This resonates with me on so many levels. The heart going out to someone alone. The fear of being that someone alone.

There's an elderly man who's been sitting on the bench near my coffee shop lately, and I always stop to talk to him. His eyes remind me of my dad's, and he seems to appreciate that someone notices him.

I hope someone will notice me.

Unacademic Advisor said...

Perhaps he was pleased that you noticed him and considered offering assistance. Certtainly there is potential for embarrassment on both sides, but there is also the chance that a kind word or even a look can make a person feel less neglected, less invisible and alone. I am glad that you turned around. I am glad for your empathy. And I am glad that you shared this moment with us.

Eli said...

Beautifully written, very evocative! It is hard to know how to handle these situations, sometimes I think it just depends on how outgoing I'm feeling in the moment. I held my hand out for an elderly woman getting off the bus a few weeks back and she let me know she didn't need the help but I'm glad I did it anyhow, I only wish I had joked with her that she couldn't blame me for wanting to hold a pretty ladies hand, maybe she would have belted me but it would have been fun to see. Another time an older woman totally pushed my arm off an arm rest at a classical concert, not really related but a funny memory, I was sitting there first! My heart does go out to the lonely folks out there though, regardless of age.

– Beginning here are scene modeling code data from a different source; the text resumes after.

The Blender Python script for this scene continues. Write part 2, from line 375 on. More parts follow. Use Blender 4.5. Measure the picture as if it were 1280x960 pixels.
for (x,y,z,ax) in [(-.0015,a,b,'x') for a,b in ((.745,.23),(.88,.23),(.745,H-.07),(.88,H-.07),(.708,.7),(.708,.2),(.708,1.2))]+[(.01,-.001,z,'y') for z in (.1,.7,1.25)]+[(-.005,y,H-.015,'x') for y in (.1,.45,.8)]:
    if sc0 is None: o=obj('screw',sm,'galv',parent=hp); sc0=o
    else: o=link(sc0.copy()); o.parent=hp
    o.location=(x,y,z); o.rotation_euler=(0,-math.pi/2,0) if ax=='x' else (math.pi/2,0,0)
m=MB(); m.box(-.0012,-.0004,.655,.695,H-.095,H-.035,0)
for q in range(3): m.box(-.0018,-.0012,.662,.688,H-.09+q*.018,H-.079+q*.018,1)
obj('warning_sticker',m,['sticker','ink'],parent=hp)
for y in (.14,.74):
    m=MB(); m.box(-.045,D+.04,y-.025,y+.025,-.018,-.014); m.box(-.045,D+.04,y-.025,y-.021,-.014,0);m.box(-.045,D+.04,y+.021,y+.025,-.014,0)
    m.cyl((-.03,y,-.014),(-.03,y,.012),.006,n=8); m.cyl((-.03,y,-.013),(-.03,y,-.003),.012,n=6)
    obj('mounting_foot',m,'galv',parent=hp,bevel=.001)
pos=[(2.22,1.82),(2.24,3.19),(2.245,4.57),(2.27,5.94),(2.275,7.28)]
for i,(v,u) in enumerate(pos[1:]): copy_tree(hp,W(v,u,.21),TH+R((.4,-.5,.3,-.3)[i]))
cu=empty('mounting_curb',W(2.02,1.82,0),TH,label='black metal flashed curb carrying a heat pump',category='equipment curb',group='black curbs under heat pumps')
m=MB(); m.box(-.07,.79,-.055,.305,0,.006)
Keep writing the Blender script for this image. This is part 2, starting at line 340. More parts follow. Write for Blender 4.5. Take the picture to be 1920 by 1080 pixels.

Nice of you to share this with us, something to think about, and as I said already; beautifully written.

Glencross said...

I'm not looking forward to growing old in the UK. Here people just seem to dissapear into their little boxes and fade away.

In Greece I was really struck by the fact that old people are visible. We'd see them out in restaurants or just sitting outside of their front door, and people would stop by and talk to them. They're still part of society till the day they die. I think it's a mediterranean thing - probably just because it's warmer outside.

Anonymous said...

Celebrate every birthday as a funeral precession. Maybe it is the fear of being forgotten. Put away in a room alone, locked in your head, with nothing to keep you company but your memories.

And this post didn’t help with that fear any!

Beautifully written though. But I accept nothing less from you.

Pamela said...

I had some similar thoughts when driving home from central california on saturday -

saw a rumpled skinny guy beside the road --nothing looked washed ever...

Had he been held in his mothers arms while she sang lullabies? Did someone hold out their fingers to prompt his first steps. Who taught him first grade? Who sent him birthday cards. .... and on and on and on.....

What brought him to this place ?

radialRelish said...

Maybe his expression was terrified because you look just like someone from his old life -- probably a ghost now -- and he moved on then as you approached because he feared that it was true.

This is a wondeful post, keep it up!

Alijah Fitt said...

Your writing is more beautiful than your faux-toes and thats saying something.
My doctor /friend wanted me to go on anti depressants when I told her I cry when I see old people eating alone in a restaurant.